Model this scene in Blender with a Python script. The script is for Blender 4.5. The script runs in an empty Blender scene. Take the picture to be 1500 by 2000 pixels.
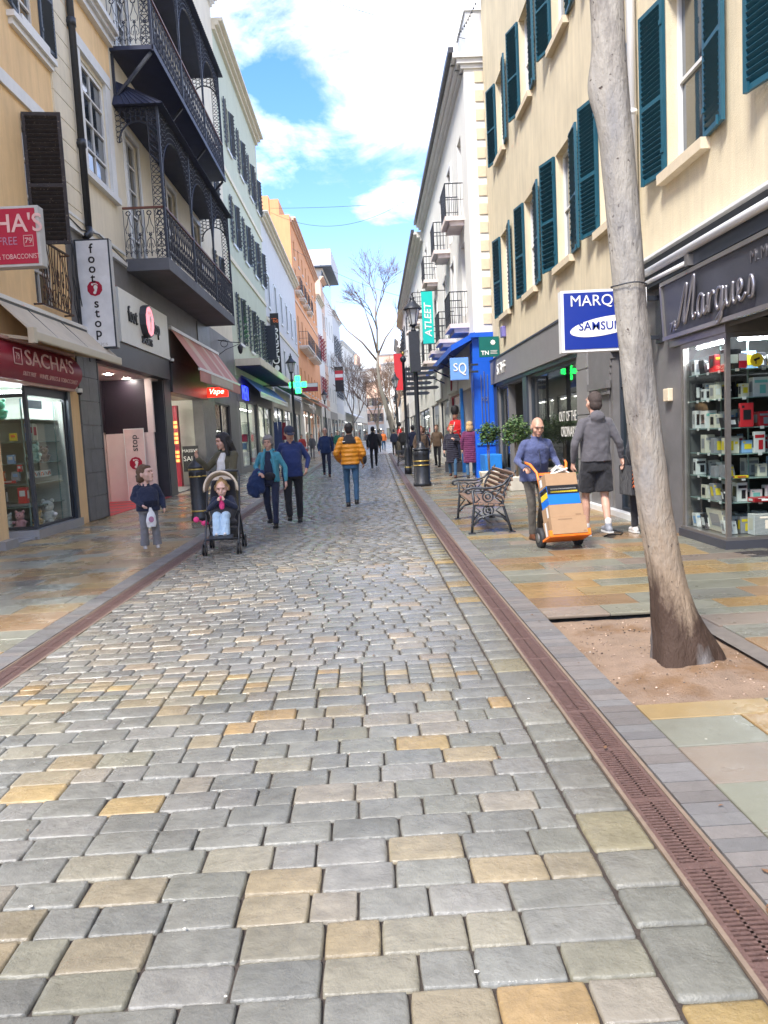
import bpy, bmesh, math, random
from math import sin, cos, pi, radians, sqrt
from mathutils import Vector as V, Matrix, noise
R_ = random.Random(7)
sc = bpy.context.scene
C = sc.collection
# ---------------------------------------------------------------- camera
cam = bpy.data.cameras.new('camera'); cob = bpy.data.objects.new('camera', cam); C.objects.link(cob)
cam.sensor_fit = 'HORIZONTAL'; cam.sensor_width = 36.0; cam.lens = 1540/1500*36
cam.clip_start = 0.05; cam.clip_end = 3000
RM = Matrix(((0.9984168151103872, 0.052747849547458585, -0.019532733371184014),
             (-0.02455322953862772, 0.09627450564874002, -0.9950519375775814),
             (-0.050606345645970024, 0.9939561780733643, 0.09741721536849231)))
cob.matrix_world = Matrix.Translation((0, 0, 1.5)) @ RM.to_4x4()
sc.camera = cob
# ---------------------------------------------------------------- light
SUN_EL, SUN_AZ = radians(52), radians(215)      # azimuth from +Y clockwise: behind the viewer's left shoulder
W = bpy.data.worlds.new('World'); sc.world = W; W.use_nodes = True
nt = W.node_tree; N = nt.nodes; K = nt.links
for n in list(N): N.remove(n)
def wn(t, **k):
    n = N.new(t)
    for a, b in k.items(): setattr(n, a, b)
    return n
wo = wn('ShaderNodeOutputWorld'); bg = wn('ShaderNodeBackground'); bg.inputs[1].default_value = 0.14
sky = wn('ShaderNodeTexSky', sky_type='NISHITA', sun_disc=False, sun_elevation=SUN_EL, sun_rotation=SUN_AZ)
sky.air_density = 1.3; sky.dust_density = 0.4; sky.ozone_density = 3.0
tc = wn('ShaderNodeTexCoord'); sp = wn('ShaderNodeSeparateXYZ'); K.new(tc.outputs['Generated'], sp.inputs[0])
def wm(op, a, b=None):
    n = wn('ShaderNodeMath', operation=op)
    for i, x in enumerate((a, b)):
        if x is None: continue
        if isinstance(x, (int, float)): n.inputs[i].default_value = x
        else: K.new(x, n.inputs[i])
    return n.outputs[0]
zz = wm('ADD', wm('MAXIMUM', sp.outputs[2], 0.0), 0.16)
cb = wn('ShaderNodeCombineXYZ'); K.new(wm('DIVIDE', sp.outputs[0], zz), cb.inputs[0]); K.new(wm('DIVIDE', sp.outputs[1], zz), cb.inputs[1])
def wnoise(scale, detail, rough, dist, off):
    mp = wn('ShaderNodeMapping'); K.new(cb.outputs[0], mp.inputs[0]); mp.inputs['Location'].default_value = off
    n = wn('ShaderNodeTexNoise'); K.new(mp.outputs[0], n.inputs['Vector'])
    n.inputs['Scale'].default_value = scale; n.inputs['Detail'].default_value = detail
    n.inputs['Roughness'].default_value = rough; n.inputs['Distortion'].default_value = dist
    return n.outputs[0]
c1 = wnoise(0.85, 9, 0.62, 0.35, (3.1, 1.3, 0)); c2 = wnoise(3.2, 8, 0.6, 0.6, (1.7, 9.2, 0))
cm = wm('ADD', wm('MULTIPLY', c1, 0.75), wm('MULTIPLY', c2, 0.25))
lowz = wn('ShaderNodeMapRange'); K.new(sp.outputs[2], lowz.inputs[0]); lowz.inputs[1].default_value = .16; lowz.inputs[2].default_value = .42; lowz.inputs[3].default_value = .075; lowz.inputs[4].default_value = 0
cm = wm('SUBTRACT', cm, lowz.outputs[0])
cr = wn('ShaderNodeValToRGB'); K.new(cm, cr.inputs[0])
cr.color_ramp.elements[0].position = 0.43; cr.color_ramp.elements[0].color = (0, 0, 0, 1)
cr.color_ramp.elements[1].position = 0.68; cr.color_ramp.elements[1].color = (1, 1, 1, 1)
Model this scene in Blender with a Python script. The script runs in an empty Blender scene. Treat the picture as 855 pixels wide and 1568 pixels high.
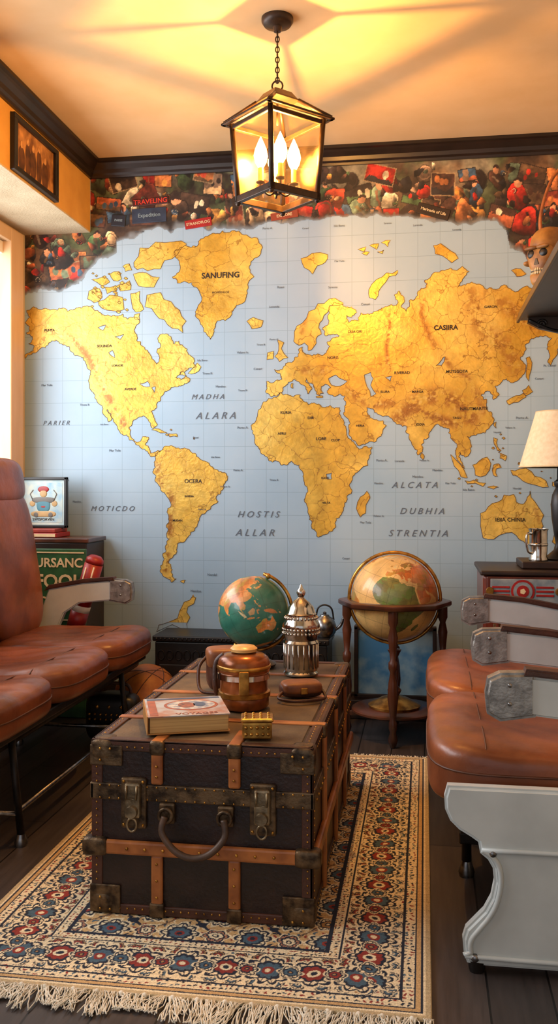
import bpy, bmesh, math, random
import numpy as np
from mathutils import Vector, Matrix, Euler
random.seed(7); rng=np.random.RandomState(5)
SC=bpy.context.scene
# ------------------------------------------------------------------ reference frame
F=1421.0; H0=1.05; TH=math.atan(223/1421.0); S=math.sin(TH); C=math.cos(TH)
D=4.29; CEIL=2.607; XW=-1.933; XB=-1.598; ZB=2.278; XR=0.76; YF=-0.6
def ref(px,py,y=None,z=None,x=None):
    r=(px-427.5)/F; q=(744-py)/F
    dx=-S+r*C; dy=C+r*S; dz=q
    if y is not None: t=y/dy
    elif z is not None: t=(z-H0)/dz
    else: t=x/dx
    return (t*dx,t*dy,H0+t*dz)
def lin(c):
    o=[]
    for v in c[:3]:
        v=v/255.0
        o.append(v/12.92 if v<=0.04045 else ((v+0.055)/1.055)**2.4)
    return o
def linarr(c):
    c=np.clip(c,0,255)/255; return np.where(c<=.04045,c/12.92,((c+.055)/1.055)**2.4)
def fbm(U,V,n0,octv=4,g=.55):
    out=np.zeros(U.shape); a=1;tot=0
    for o in range(octv):
        n=int(n0*2**o); G=rng.rand(n+3,n+3)
        u=np.clip(U,0,1)*n; v=np.clip(V,0,1)*n
        i=u.astype(int);j=v.astype(int);fu=u-i;fv=v-j; fu=fu*fu*(3-2*fu);fv=fv*fv*(3-2*fv)
        out+=a*(G[i,j]*(1-fu)*(1-fv)+G[i+1,j]*fu*(1-fv)+G[i,j+1]*(1-fu)*fv+G[i+1,j+1]*fu*fv); tot+=a;a*=g
    return out/tot
# ------------------------------------------------------------------ materials
MATS={}
def M(name,c1,c2=None,rough=.5,metal=0.,scale=20,bump=0.,bscale=None,coat=0.,detail=4,emit=None,estr=0,pos=(.35,.65),stretch=None,spec=.5,bdist=.004):
    if name in MATS: return MATS[name]
    m=bpy.data.materials.new(name); m.use_nodes=True
    nt=m.node_tree; b=nt.nodes['Principled BSDF']
    c1=lin(c1); c2=lin(c2) if c2 else [v*.75 for v in c1]
    tc=nt.nodes.new('ShaderNodeTexCoord'); mp=nt.nodes.new('ShaderNodeMapping')
    nt.links.new(tc.outputs['Object'],mp.inputs['Vector'])
    if stretch: mp.inputs['Scale'].default_value=stretch
    n=nt.nodes.new('ShaderNodeTexNoise'); n.inputs['Scale'].default_value=scale; n.inputs['Detail'].default_value=detail
    nt.links.new(mp.outputs[0],n.inputs['Vector'])
    r=nt.nodes.new('ShaderNodeValToRGB')
    r.color_ramp.elements[0].position=pos[0]; r.color_ramp.elements[1].position=pos[1]
    r.color_ramp.elements[0].color=(*c1,1); r.color_ramp.elements[1].color=(*c2,1)
    nt.links.new(n.outputs['Fac'],r.inputs['Fac']); nt.links.new(r.outputs['Color'],b.inputs['Base Color'])
    b.inputs['Roughness'].default_value=rough; b.inputs['Metallic'].default_value=metal
    b.inputs['Specular IOR Level'].default_value=spec
    b.inputs['Coat Weight'].default_value=coat; b.inputs['Coat Roughness'].default_value=.15
    if emit:
        b.inputs['Emission Color'].default_value=(*lin(emit),1); b.inputs['Emission Strength'].default_value=estr
    if bump:
        n2=nt.nodes.new('ShaderNodeTexNoise'); n2.inputs['Scale'].default_value=bscale or scale*4; n2.inputs['Detail'].default_value=7
        nt.links.new(mp.outputs[0],n2.inputs['Vector'])
        bp=nt.nodes.new('ShaderNodeBump'); bp.inputs['Strength'].default_value=bump; bp.inputs['Distance'].default_value=bdist
        nt.links.new(n2.outputs['Fac'],bp.inputs['Height']); nt.links.new(bp.outputs[0],b.inputs['Normal'])
    MATS[name]=m; return m
def MV(name,rough=.6,coat=0,bump=0,bs=300,metal=0):
    if name in MATS: return MATS[name]
    m=bpy.data.materials.new(name); m.use_nodes=True; nt=m.node_tree; b=nt.nodes['Principled BSDF']
    a=nt.nodes.new('ShaderNodeAttribute'); a.attribute_name='Col'
    nt.links.new(a.outputs['Color'],b.inputs['Base Color'])
    b.inputs['Roughness'].default_value=rough; b.inputs['Coat Weight'].default_value=coat; b.inputs['Metallic'].default_value=metal
    if bump:
        tc=nt.nodes.new('ShaderNodeTexCoord'); n2=nt.nodes.new('ShaderNodeTexNoise'); n2.inputs['Scale'].default_value=bs
        nt.links.new(tc.outputs['Object'],n2.inputs['Vector'])
        bp=nt.nodes.new('ShaderNodeBump'); bp.inputs['Strength'].default_value=bump; bp.inputs['Distance'].default_value=.004
        nt.links.new(n2.outputs['Fac'],bp.inputs['Height']); nt.links.new(bp.outputs[0],b.inputs['Normal'])
    MATS[name]=m; return m
leather=M('leather_cognac',(146,82,48),(104,54,30),rough=.34,scale=6,bump=.5,bscale=18,bdist=.005,detail=7)
leather_d=M('leather_dark',(80,44,28),(54,30,19),rough=.45,scale=12,bump=.3,bscale=160)
piping=M('leather_piping',(86,46,26),(72,38,20),rough=.5)
steel=M('brushed_steel',(150,150,150),(110,110,112),rough=.28,metal=1,scale=60,bump=.05)
polished=M('polished_silver',(215,212,205),(170,165,155),rough=.14,metal=1,scale=25)
capm=M('cast_aluminium',(166,164,158),(120,118,114),rough=.36,metal=.7,scale=40,bump=.2,bscale=160)
iron=M('dark_iron',(44,38,34),(28,24,22),rough=.45,metal=.6,scale=30,bump=.1)
bronze=M('dark_bronze',(62,42,26),(40,27,17),rough=.42,metal=.35,scale=30)
panelm=M('painted_grey_panel',(196,204,204),(182,190,190),rough=.38,scale=8,bump=.04,bscale=60)
trunkm=M('trunk_hide',(44,27,21),(26,16,13),rough=.36,scale=14,bump=.3,bscale=120)
trunktop=M('trunk_canvas_top',(110,88,58),(68,52,36),rough=.6,scale=9,bump=.3,bscale=150)
slat=M('trunk_oak_slat',(182,112,56),(126,70,32),rough=.38,scale=12,stretch=(1,1,1),bump=.1)
hard=M('aged_hardware',(118,96,70),(54,43,33),rough=.4,metal=.75,scale=40,bump=.3)
brass=M('aged_brass',(200,150,70),(130,90,38),rough=.3,metal=.85,scale=30)
copper=M('copper_amber',(160,88,40),(96,50,22),rough=.24,metal=.45,scale=14)
wood=M('walnut_wood',(88,46,26),(54,28,17),rough=.35,scale=10,stretch=(1,1,.3),coat=.3)
darkwood=M('dark_wood',(48,30,20),(30,19,13),rough=.4,scale=12)
black=M('black_paint',(22,20,20),(14,13,13),rough=.4)
white=M('off_white',(232,224,205),(220,210,190),rough=.6)
red=M('red_enamel',(160,30,26),(136,24,22),rough=.4)
cream=M('cream_paper',(225,205,165),(205,182,138),rough=.7)
inkb=M('map_ink_brown',(110,72,24),(88,54,16),rough=.6)
seaink=M('map_sea_ink',(84,98,114),(94,106,120),rough=.7)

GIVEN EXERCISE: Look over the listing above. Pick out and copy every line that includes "script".

EXPECTED ANSWER:
Model this scene in Blender with a Python script. The script is for Blender 4.5. The script runs in an empty Blender scene. Take the picture to be 1500 by 2000 pixels.
Model this scene in Blender with a Python script. The script runs in an empty Blender scene. Treat the picture as 855 pixels wide and 1568 pixels high.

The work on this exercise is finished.